_DATASET RECORDS_

_ _ _ _ _ _ _

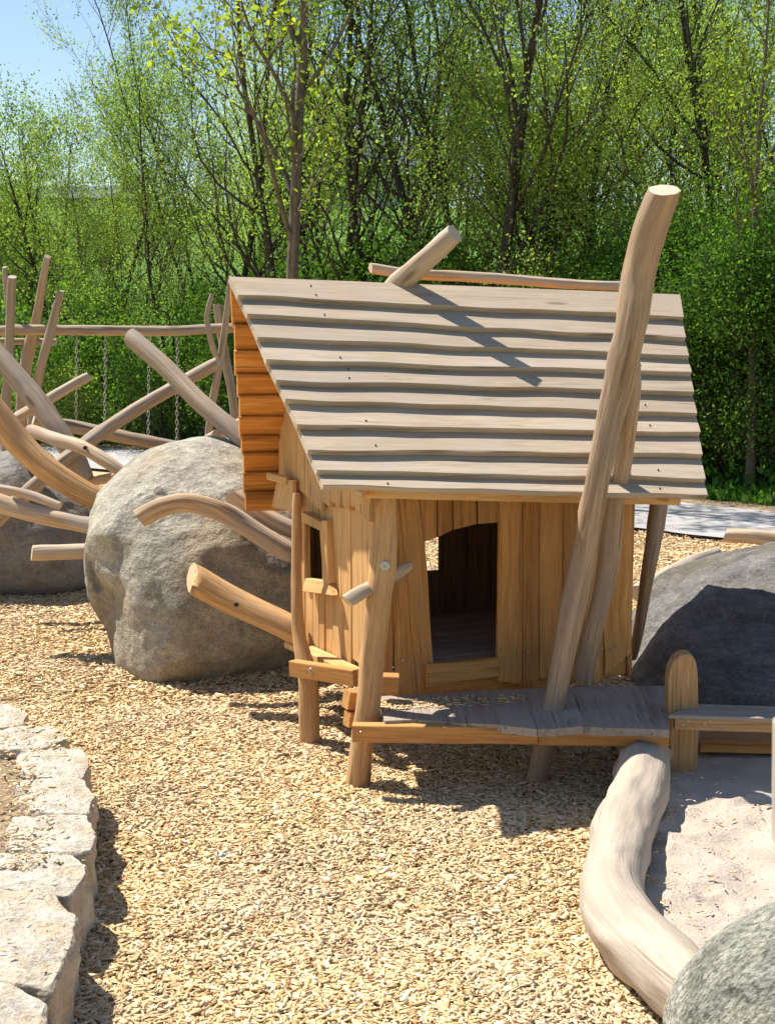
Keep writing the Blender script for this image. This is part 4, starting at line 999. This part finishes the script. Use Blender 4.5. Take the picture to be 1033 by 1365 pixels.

_ _ _ _ _ _ _

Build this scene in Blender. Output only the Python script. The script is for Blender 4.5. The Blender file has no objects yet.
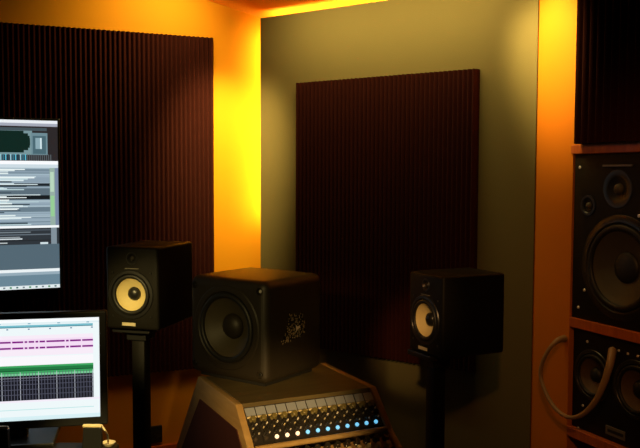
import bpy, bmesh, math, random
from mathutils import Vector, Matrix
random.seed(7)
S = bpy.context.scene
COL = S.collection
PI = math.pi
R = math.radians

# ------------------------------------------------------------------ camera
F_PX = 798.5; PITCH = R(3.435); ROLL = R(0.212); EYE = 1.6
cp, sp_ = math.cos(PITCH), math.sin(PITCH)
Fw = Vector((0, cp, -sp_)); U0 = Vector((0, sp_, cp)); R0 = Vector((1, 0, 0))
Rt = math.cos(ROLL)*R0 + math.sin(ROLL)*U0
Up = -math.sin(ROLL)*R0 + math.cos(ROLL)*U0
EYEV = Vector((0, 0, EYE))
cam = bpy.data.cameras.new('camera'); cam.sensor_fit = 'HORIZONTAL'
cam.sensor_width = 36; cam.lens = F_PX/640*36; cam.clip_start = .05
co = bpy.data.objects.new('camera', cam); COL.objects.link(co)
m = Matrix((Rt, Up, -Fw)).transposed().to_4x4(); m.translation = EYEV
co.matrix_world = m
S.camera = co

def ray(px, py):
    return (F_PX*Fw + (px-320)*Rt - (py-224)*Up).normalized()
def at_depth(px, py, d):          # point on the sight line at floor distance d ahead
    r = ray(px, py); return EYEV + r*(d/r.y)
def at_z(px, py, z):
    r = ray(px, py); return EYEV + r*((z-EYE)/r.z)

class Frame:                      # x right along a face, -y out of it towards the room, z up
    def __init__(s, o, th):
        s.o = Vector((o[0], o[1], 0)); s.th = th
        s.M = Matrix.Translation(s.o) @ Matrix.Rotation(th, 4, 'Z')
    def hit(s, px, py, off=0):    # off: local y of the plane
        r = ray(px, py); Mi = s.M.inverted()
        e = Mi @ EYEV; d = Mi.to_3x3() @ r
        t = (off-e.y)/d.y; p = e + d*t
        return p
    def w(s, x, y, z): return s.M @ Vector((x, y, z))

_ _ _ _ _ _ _

_GIVEN PROBLEM_
Wherever a line in the data above holds "scene", copy that line.

_ANSWER TO THIS PROBLEM_
Build this scene in Blender. Output only the Python script. The script is for Blender 4.5. The Blender file has no objects yet.
S = bpy.context.scene